**Given problem**
Your task is to give the data again, exactly, with every line intact.

**Data segment**
########################################

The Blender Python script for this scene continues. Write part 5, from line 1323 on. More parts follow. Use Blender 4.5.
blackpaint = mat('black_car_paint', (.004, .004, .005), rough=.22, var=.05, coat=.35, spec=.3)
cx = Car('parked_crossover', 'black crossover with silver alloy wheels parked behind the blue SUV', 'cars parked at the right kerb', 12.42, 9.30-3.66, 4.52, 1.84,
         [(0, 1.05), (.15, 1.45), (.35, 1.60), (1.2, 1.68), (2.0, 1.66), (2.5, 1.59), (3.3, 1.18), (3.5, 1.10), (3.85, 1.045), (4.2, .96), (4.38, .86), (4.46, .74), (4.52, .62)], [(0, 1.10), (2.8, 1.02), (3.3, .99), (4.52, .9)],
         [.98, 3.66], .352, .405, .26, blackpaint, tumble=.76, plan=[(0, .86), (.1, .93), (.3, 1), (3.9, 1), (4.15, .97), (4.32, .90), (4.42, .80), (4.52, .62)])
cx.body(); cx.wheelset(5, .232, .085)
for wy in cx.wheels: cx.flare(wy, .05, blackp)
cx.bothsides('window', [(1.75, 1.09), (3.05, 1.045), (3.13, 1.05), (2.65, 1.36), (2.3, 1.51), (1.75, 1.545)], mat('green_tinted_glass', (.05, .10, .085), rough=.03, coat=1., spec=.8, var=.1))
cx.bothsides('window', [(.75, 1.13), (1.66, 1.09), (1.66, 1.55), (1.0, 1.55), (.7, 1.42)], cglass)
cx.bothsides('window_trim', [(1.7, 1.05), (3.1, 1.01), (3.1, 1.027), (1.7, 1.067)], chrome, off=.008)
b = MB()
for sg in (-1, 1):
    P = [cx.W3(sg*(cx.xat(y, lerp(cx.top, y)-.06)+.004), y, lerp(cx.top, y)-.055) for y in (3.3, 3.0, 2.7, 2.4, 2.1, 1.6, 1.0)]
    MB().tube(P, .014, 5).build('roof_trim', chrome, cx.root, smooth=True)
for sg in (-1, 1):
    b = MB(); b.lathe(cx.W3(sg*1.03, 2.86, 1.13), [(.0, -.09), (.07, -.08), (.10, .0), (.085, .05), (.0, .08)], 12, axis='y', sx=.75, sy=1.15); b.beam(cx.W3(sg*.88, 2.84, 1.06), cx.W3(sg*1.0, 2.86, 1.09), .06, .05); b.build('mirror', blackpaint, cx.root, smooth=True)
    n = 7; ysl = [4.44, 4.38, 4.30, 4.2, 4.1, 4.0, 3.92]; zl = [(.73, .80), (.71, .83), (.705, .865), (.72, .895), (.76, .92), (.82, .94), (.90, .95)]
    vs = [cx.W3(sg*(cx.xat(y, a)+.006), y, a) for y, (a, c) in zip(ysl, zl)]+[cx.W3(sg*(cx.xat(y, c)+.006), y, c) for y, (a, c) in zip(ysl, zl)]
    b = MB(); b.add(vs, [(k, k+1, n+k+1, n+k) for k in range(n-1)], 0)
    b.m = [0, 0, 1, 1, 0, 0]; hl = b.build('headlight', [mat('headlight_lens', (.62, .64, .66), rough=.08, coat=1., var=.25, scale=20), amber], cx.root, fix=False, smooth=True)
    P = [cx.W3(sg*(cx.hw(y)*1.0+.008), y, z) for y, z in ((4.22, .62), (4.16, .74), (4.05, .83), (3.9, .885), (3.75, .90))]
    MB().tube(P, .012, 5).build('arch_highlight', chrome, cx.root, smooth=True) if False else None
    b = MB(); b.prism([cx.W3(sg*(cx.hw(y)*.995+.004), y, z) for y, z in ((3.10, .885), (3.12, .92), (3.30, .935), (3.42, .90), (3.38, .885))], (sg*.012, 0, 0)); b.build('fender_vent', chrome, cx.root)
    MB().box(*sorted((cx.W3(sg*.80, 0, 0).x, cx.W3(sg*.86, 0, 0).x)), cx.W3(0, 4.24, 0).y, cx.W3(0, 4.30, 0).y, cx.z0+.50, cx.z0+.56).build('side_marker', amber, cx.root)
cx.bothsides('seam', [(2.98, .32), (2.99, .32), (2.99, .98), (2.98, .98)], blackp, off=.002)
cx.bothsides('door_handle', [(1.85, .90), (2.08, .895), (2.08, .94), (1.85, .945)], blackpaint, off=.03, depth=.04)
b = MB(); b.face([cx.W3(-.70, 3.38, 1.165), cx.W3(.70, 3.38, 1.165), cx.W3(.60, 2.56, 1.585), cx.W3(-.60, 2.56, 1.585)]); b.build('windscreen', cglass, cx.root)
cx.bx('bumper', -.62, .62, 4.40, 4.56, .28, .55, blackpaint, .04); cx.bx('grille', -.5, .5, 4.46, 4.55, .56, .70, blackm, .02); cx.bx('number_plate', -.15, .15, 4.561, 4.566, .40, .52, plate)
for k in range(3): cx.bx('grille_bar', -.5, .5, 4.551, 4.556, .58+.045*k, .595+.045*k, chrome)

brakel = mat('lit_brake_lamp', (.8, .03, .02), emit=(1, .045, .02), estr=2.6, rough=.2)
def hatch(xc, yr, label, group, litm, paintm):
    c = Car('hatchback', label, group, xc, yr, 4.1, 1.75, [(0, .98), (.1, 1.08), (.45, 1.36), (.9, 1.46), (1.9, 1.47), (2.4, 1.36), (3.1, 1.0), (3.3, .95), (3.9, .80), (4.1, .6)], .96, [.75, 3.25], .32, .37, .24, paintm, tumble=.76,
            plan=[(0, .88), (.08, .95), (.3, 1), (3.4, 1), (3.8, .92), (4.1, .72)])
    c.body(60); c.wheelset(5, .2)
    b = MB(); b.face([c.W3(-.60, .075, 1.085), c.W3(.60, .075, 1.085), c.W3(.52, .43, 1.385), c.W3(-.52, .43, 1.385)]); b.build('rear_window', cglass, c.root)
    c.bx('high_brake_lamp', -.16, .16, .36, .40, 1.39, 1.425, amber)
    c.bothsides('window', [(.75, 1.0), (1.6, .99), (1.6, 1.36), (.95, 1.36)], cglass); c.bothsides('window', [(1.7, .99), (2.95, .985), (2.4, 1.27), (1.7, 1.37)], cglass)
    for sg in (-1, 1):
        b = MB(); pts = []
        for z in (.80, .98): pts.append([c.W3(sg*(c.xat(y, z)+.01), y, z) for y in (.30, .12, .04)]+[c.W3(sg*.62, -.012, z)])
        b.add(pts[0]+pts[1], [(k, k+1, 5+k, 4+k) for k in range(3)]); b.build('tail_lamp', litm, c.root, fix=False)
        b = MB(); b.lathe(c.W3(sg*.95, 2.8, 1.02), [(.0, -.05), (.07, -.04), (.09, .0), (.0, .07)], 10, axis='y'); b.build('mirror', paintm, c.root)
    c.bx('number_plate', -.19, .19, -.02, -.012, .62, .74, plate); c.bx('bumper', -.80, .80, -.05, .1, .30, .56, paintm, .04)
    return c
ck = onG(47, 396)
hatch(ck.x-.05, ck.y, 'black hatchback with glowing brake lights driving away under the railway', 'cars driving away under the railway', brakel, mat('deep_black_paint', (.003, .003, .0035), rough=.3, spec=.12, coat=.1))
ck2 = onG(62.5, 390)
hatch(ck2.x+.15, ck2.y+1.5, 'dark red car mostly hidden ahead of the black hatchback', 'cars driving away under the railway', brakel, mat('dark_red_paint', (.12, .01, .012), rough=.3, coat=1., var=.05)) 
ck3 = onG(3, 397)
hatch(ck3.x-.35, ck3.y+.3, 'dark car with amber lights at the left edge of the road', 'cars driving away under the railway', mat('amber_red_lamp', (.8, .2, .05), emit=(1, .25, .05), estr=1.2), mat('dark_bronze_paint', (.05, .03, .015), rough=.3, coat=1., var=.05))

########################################

**Task answer**
The Blender Python script for this scene continues. Write part 5, from line 1323 on. More parts follow. Use Blender 4.5.
blackpaint = mat('black_car_paint', (.004, .004, .005), rough=.22, var=.05, coat=.35, spec=.3)
cx = Car('parked_crossover', 'black crossover with silver alloy wheels parked behind the blue SUV', 'cars parked at the right kerb', 12.42, 9.30-3.66, 4.52, 1.84,
         [(0, 1.05), (.15, 1.45), (.35, 1.60), (1.2, 1.68), (2.0, 1.66), (2.5, 1.59), (3.3, 1.18), (3.5, 1.10), (3.85, 1.045), (4.2, .96), (4.38, .86), (4.46, .74), (4.52, .62)], [(0, 1.10), (2.8, 1.02), (3.3, .99), (4.52, .9)],
         [.98, 3.66], .352, .405, .26, blackpaint, tumble=.76, plan=[(0, .86), (.1, .93), (.3, 1), (3.9, 1), (4.15, .97), (4.32, .90), (4.42, .80), (4.52, .62)])
cx.body(); cx.wheelset(5, .232, .085)
for wy in cx.wheels: cx.flare(wy, .05, blackp)
cx.bothsides('window', [(1.75, 1.09), (3.05, 1.045), (3.13, 1.05), (2.65, 1.36), (2.3, 1.51), (1.75, 1.545)], mat('green_tinted_glass', (.05, .10, .085), rough=.03, coat=1., spec=.8, var=.1))
cx.bothsides('window', [(.75, 1.13), (1.66, 1.09), (1.66, 1.55), (1.0, 1.55), (.7, 1.42)], cglass)
cx.bothsides('window_trim', [(1.7, 1.05), (3.1, 1.01), (3.1, 1.027), (1.7, 1.067)], chrome, off=.008)
b = MB()
for sg in (-1, 1):
    P = [cx.W3(sg*(cx.xat(y, lerp(cx.top, y)-.06)+.004), y, lerp(cx.top, y)-.055) for y in (3.3, 3.0, 2.7, 2.4, 2.1, 1.6, 1.0)]
    MB().tube(P, .014, 5).build('roof_trim', chrome, cx.root, smooth=True)
for sg in (-1, 1):
    b = MB(); b.lathe(cx.W3(sg*1.03, 2.86, 1.13), [(.0, -.09), (.07, -.08), (.10, .0), (.085, .05), (.0, .08)], 12, axis='y', sx=.75, sy=1.15); b.beam(cx.W3(sg*.88, 2.84, 1.06), cx.W3(sg*1.0, 2.86, 1.09), .06, .05); b.build('mirror', blackpaint, cx.root, smooth=True)
    n = 7; ysl = [4.44, 4.38, 4.30, 4.2, 4.1, 4.0, 3.92]; zl = [(.73, .80), (.71, .83), (.705, .865), (.72, .895), (.76, .92), (.82, .94), (.90, .95)]
    vs = [cx.W3(sg*(cx.xat(y, a)+.006), y, a) for y, (a, c) in zip(ysl, zl)]+[cx.W3(sg*(cx.xat(y, c)+.006), y, c) for y, (a, c) in zip(ysl, zl)]
    b = MB(); b.add(vs, [(k, k+1, n+k+1, n+k) for k in range(n-1)], 0)
    b.m = [0, 0, 1, 1, 0, 0]; hl = b.build('headlight', [mat('headlight_lens', (.62, .64, .66), rough=.08, coat=1., var=.25, scale=20), amber], cx.root, fix=False, smooth=True)
    P = [cx.W3(sg*(cx.hw(y)*1.0+.008), y, z) for y, z in ((4.22, .62), (4.16, .74), (4.05, .83), (3.9, .885), (3.75, .90))]
    MB().tube(P, .012, 5).build('arch_highlight', chrome, cx.root, smooth=True) if False else None
    b = MB(); b.prism([cx.W3(sg*(cx.hw(y)*.995+.004), y, z) for y, z in ((3.10, .885), (3.12, .92), (3.30, .935), (3.42, .90), (3.38, .885))], (sg*.012, 0, 0)); b.build('fender_vent', chrome, cx.root)
    MB().box(*sorted((cx.W3(sg*.80, 0, 0).x, cx.W3(sg*.86, 0, 0).x)), cx.W3(0, 4.24, 0).y, cx.W3(0, 4.30, 0).y, cx.z0+.50, cx.z0+.56).build('side_marker', amber, cx.root)
cx.bothsides('seam', [(2.98, .32), (2.99, .32), (2.99, .98), (2.98, .98)], blackp, off=.002)
cx.bothsides('door_handle', [(1.85, .90), (2.08, .895), (2.08, .94), (1.85, .945)], blackpaint, off=.03, depth=.04)
b = MB(); b.face([cx.W3(-.70, 3.38, 1.165), cx.W3(.70, 3.38, 1.165), cx.W3(.60, 2.56, 1.585), cx.W3(-.60, 2.56, 1.585)]); b.build('windscreen', cglass, cx.root)
cx.bx('bumper', -.62, .62, 4.40, 4.56, .28, .55, blackpaint, .04); cx.bx('grille', -.5, .5, 4.46, 4.55, .56, .70, blackm, .02); cx.bx('number_plate', -.15, .15, 4.561, 4.566, .40, .52, plate)
for k in range(3): cx.bx('grille_bar', -.5, .5, 4.551, 4.556, .58+.045*k, .595+.045*k, chrome)

brakel = mat('lit_brake_lamp', (.8, .03, .02), emit=(1, .045, .02), estr=2.6, rough=.2)
def hatch(xc, yr, label, group, litm, paintm):
    c = Car('hatchback', label, group, xc, yr, 4.1, 1.75, [(0, .98), (.1, 1.08), (.45, 1.36), (.9, 1.46), (1.9, 1.47), (2.4, 1.36), (3.1, 1.0), (3.3, .95), (3.9, .80), (4.1, .6)], .96, [.75, 3.25], .32, .37, .24, paintm, tumble=.76,
            plan=[(0, .88), (.08, .95), (.3, 1), (3.4, 1), (3.8, .92), (4.1, .72)])
    c.body(60); c.wheelset(5, .2)
    b = MB(); b.face([c.W3(-.60, .075, 1.085), c.W3(.60, .075, 1.085), c.W3(.52, .43, 1.385), c.W3(-.52, .43, 1.385)]); b.build('rear_window', cglass, c.root)
    c.bx('high_brake_lamp', -.16, .16, .36, .40, 1.39, 1.425, amber)
    c.bothsides('window', [(.75, 1.0), (1.6, .99), (1.6, 1.36), (.95, 1.36)], cglass); c.bothsides('window', [(1.7, .99), (2.95, .985), (2.4, 1.27), (1.7, 1.37)], cglass)
    for sg in (-1, 1):
        b = MB(); pts = []
        for z in (.80, .98): pts.append([c.W3(sg*(c.xat(y, z)+.01), y, z) for y in (.30, .12, .04)]+[c.W3(sg*.62, -.012, z)])
        b.add(pts[0]+pts[1], [(k, k+1, 5+k, 4+k) for k in range(3)]); b.build('tail_lamp', litm, c.root, fix=False)
        b = MB(); b.lathe(c.W3(sg*.95, 2.8, 1.02), [(.0, -.05), (.07, -.04), (.09, .0), (.0, .07)], 10, axis='y'); b.build('mirror', paintm, c.root)
    c.bx('number_plate', -.19, .19, -.02, -.012, .62, .74, plate); c.bx('bumper', -.80, .80, -.05, .1, .30, .56, paintm, .04)
    return c
ck = onG(47, 396)
hatch(ck.x-.05, ck.y, 'black hatchback with glowing brake lights driving away under the railway', 'cars driving away under the railway', brakel, mat('deep_black_paint', (.003, .003, .0035), rough=.3, spec=.12, coat=.1))
ck2 = onG(62.5, 390)
hatch(ck2.x+.15, ck2.y+1.5, 'dark red car mostly hidden ahead of the black hatchback', 'cars driving away under the railway', brakel, mat('dark_red_paint', (.12, .01, .012), rough=.3, coat=1., var=.05)) 
ck3 = onG(3, 397)
hatch(ck3.x-.35, ck3.y+.3, 'dark car with amber lights at the left edge of the road', 'cars driving away under the railway', mat('amber_red_lamp', (.8, .2, .05), emit=(1, .25, .05), estr=1.2), mat('dark_bronze_paint', (.05, .03, .015), rough=.3, coat=1., var=.05))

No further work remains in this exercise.